The first attack came on the afternoon of July 2, 1916, when a 25-year old, vacationing Charles Epting Vansant was swimming less than fifty feet from the Beach Haven shore in New Jersey. According to newspaper accounts, he was playing with a red Chesapeake Bay retriever at the time when a shark attacked him. People who heard his cries were at first confused, thinking his shouts were out of play with the dog. But when they saw the shark’s dorsal fin, they shouted for him to get to shore. But it was too late, the shark drew Vansant underwater even as he cried for help. Alexander Ott, a member of the Olympic swimming team who happened to be on the shore, and others rushed to his aid, finding that Vansant was struggling to the shore with the shark still gripped on his leg.

The rescuers drove the shark off, but the leg was torn from the thigh to the knee. He was brought to the hotel where a door to an office was removed and laid over two desks to act as an operating table.
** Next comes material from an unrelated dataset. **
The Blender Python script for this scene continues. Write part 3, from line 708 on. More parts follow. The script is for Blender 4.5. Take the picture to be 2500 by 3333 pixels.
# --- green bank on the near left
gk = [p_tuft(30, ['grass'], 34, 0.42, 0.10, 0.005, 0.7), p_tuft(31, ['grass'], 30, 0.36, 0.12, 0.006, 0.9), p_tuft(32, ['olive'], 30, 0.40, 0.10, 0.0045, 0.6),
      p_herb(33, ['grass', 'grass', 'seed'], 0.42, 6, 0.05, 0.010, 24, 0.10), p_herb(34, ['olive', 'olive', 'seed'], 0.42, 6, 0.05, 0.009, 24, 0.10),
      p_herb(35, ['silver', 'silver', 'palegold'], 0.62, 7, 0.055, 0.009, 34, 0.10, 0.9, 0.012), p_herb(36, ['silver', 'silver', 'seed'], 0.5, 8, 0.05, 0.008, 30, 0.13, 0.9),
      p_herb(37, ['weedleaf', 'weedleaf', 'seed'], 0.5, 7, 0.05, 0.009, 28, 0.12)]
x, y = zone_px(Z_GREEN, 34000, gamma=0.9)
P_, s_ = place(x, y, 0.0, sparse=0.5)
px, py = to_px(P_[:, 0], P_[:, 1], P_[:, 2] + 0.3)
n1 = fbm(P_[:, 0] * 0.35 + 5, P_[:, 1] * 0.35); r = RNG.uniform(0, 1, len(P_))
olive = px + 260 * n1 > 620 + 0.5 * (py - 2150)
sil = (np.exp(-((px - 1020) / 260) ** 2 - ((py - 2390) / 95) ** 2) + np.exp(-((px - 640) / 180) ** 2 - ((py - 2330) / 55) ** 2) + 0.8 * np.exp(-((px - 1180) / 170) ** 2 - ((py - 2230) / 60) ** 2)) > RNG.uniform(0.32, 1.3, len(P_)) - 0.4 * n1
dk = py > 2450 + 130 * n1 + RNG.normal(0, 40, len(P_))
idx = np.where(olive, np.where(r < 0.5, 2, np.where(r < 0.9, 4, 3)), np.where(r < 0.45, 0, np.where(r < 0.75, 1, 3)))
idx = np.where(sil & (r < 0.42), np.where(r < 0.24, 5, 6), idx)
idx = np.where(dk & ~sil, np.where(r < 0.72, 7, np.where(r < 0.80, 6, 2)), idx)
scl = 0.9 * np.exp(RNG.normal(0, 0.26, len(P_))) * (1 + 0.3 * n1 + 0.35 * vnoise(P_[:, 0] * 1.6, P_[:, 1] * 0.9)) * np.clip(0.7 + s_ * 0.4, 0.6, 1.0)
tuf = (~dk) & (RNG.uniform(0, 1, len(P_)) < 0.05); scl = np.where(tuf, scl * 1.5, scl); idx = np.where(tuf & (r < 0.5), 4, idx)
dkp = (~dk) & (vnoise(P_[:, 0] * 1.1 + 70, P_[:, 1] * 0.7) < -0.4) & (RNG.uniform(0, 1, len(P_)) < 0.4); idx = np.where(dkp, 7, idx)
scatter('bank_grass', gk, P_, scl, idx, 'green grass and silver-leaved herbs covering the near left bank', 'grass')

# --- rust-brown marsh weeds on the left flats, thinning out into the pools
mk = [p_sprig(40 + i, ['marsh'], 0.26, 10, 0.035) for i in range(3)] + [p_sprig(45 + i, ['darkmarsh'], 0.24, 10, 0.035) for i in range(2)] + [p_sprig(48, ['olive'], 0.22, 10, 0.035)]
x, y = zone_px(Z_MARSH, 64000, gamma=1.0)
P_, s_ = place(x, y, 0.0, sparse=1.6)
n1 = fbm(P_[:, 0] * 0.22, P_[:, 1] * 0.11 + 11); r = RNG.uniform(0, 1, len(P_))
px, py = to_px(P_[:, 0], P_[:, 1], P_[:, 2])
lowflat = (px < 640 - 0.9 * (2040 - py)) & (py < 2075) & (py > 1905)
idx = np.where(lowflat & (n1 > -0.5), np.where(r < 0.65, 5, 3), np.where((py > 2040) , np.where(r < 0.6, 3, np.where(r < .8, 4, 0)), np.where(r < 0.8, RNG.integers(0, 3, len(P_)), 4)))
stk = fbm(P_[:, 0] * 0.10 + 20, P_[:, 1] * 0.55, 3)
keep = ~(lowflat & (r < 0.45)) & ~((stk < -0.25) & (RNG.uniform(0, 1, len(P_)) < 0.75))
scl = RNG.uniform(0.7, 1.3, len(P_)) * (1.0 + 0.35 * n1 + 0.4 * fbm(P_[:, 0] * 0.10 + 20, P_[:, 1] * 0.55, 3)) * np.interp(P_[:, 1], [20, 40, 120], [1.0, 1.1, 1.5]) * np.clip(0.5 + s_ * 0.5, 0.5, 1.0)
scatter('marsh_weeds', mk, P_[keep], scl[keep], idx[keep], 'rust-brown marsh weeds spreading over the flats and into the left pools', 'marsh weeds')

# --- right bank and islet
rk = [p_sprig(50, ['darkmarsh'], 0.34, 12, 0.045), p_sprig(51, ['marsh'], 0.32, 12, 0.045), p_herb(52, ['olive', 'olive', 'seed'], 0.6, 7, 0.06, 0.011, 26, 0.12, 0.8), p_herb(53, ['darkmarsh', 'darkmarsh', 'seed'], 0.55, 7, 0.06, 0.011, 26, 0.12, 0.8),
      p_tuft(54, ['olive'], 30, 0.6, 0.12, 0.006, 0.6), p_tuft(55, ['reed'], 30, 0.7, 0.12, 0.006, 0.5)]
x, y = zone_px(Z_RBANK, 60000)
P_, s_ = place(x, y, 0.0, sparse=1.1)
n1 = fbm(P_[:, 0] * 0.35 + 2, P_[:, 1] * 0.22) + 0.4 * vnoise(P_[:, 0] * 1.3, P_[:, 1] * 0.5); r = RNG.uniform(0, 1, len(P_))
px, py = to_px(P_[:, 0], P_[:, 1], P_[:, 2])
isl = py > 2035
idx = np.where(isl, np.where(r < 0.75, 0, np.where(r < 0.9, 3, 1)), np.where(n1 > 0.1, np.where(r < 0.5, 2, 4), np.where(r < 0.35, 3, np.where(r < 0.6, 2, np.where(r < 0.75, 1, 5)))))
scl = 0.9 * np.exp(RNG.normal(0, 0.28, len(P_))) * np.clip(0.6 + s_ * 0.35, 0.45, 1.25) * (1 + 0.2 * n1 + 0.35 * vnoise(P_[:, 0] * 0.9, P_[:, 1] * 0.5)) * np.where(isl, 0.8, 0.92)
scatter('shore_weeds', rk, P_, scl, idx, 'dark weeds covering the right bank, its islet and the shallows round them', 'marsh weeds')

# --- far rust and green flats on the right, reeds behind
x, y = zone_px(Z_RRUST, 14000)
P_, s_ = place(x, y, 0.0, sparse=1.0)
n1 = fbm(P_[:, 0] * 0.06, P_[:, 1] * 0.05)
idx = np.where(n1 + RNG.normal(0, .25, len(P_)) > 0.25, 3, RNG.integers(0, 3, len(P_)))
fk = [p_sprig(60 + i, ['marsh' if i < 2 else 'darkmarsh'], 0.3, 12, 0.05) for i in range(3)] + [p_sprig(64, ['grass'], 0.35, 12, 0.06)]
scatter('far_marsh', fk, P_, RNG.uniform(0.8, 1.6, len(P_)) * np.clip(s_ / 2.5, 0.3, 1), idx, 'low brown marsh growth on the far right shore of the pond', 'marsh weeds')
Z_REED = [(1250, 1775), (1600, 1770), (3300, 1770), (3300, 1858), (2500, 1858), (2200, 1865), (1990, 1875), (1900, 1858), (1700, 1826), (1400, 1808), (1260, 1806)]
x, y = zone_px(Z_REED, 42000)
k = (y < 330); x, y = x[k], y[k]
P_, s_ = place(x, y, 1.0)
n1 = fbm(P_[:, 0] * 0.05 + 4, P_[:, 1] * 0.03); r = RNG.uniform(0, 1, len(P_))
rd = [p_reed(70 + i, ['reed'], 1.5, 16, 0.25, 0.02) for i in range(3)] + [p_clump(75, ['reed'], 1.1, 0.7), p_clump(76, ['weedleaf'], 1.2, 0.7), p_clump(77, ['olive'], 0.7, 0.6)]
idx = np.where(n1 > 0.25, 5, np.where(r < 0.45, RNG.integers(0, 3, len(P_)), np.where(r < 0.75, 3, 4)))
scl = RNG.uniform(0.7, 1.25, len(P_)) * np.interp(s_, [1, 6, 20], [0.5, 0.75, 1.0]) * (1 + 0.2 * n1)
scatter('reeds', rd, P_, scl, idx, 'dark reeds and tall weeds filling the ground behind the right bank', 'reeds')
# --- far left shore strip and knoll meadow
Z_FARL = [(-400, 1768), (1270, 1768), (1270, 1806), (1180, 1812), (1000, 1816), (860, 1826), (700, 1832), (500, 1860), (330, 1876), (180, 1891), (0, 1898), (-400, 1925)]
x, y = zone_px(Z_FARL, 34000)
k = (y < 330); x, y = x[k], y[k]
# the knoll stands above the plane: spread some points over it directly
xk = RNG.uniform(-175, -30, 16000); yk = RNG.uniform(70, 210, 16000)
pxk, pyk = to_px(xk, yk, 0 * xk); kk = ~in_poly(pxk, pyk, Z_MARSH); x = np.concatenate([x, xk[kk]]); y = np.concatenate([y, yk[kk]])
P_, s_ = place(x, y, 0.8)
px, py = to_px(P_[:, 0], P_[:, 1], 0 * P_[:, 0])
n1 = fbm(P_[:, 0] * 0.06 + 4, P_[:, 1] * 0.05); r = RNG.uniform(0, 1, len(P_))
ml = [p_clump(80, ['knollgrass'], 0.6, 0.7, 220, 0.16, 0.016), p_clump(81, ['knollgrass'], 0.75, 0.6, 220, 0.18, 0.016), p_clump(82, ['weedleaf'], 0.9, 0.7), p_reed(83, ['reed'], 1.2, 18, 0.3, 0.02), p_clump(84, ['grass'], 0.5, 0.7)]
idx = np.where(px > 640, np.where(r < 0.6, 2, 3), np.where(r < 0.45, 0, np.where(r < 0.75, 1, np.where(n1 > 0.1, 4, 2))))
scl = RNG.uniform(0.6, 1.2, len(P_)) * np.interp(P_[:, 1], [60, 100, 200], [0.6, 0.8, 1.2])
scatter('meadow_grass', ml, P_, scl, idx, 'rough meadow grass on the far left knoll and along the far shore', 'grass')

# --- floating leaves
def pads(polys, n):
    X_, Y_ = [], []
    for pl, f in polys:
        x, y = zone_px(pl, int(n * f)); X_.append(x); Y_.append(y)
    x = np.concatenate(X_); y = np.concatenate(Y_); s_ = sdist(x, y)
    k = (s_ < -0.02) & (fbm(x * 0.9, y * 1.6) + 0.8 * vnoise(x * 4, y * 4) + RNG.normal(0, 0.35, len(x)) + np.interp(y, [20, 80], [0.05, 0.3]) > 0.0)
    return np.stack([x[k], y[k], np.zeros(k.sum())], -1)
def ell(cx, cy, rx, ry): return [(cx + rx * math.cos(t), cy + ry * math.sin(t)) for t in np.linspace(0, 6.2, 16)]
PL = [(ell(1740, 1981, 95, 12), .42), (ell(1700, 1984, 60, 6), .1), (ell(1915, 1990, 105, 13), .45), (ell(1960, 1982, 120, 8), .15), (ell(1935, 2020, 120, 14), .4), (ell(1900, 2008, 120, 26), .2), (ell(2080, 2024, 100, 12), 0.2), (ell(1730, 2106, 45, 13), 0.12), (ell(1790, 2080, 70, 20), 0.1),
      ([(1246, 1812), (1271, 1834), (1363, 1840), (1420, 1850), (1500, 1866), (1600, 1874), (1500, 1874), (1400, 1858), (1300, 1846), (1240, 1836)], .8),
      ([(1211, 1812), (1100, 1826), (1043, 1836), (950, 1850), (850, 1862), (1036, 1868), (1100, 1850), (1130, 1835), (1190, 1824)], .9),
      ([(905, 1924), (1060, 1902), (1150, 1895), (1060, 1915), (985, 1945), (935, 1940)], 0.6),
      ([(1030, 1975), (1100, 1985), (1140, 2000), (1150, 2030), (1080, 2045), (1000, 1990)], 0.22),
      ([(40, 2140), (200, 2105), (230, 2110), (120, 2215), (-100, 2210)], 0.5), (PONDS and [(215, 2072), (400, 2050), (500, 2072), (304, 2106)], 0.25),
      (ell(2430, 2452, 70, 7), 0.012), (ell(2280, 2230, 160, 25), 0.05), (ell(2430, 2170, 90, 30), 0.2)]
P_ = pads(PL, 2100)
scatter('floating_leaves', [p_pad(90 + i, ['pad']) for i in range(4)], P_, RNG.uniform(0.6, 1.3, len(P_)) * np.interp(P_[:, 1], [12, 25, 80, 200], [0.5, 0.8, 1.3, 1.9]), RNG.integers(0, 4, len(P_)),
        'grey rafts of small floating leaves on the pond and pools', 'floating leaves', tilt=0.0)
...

Vansant’s father, a physician, was present as well as two other doctors. But the young man died an hour and a half after the attack due to shock and massive hemorrhaging.

This was the first time within memory that there was a shark attack in northern waters. It was assumed that only sharks in the tropics attacked. What is more, was that the shark attacked in shallow water -- something that seemed abnormal. Because of its unusualness, people began to doubt if it was really a shark, or that it was some sort of aberration in which the shark was actually stalking the dog.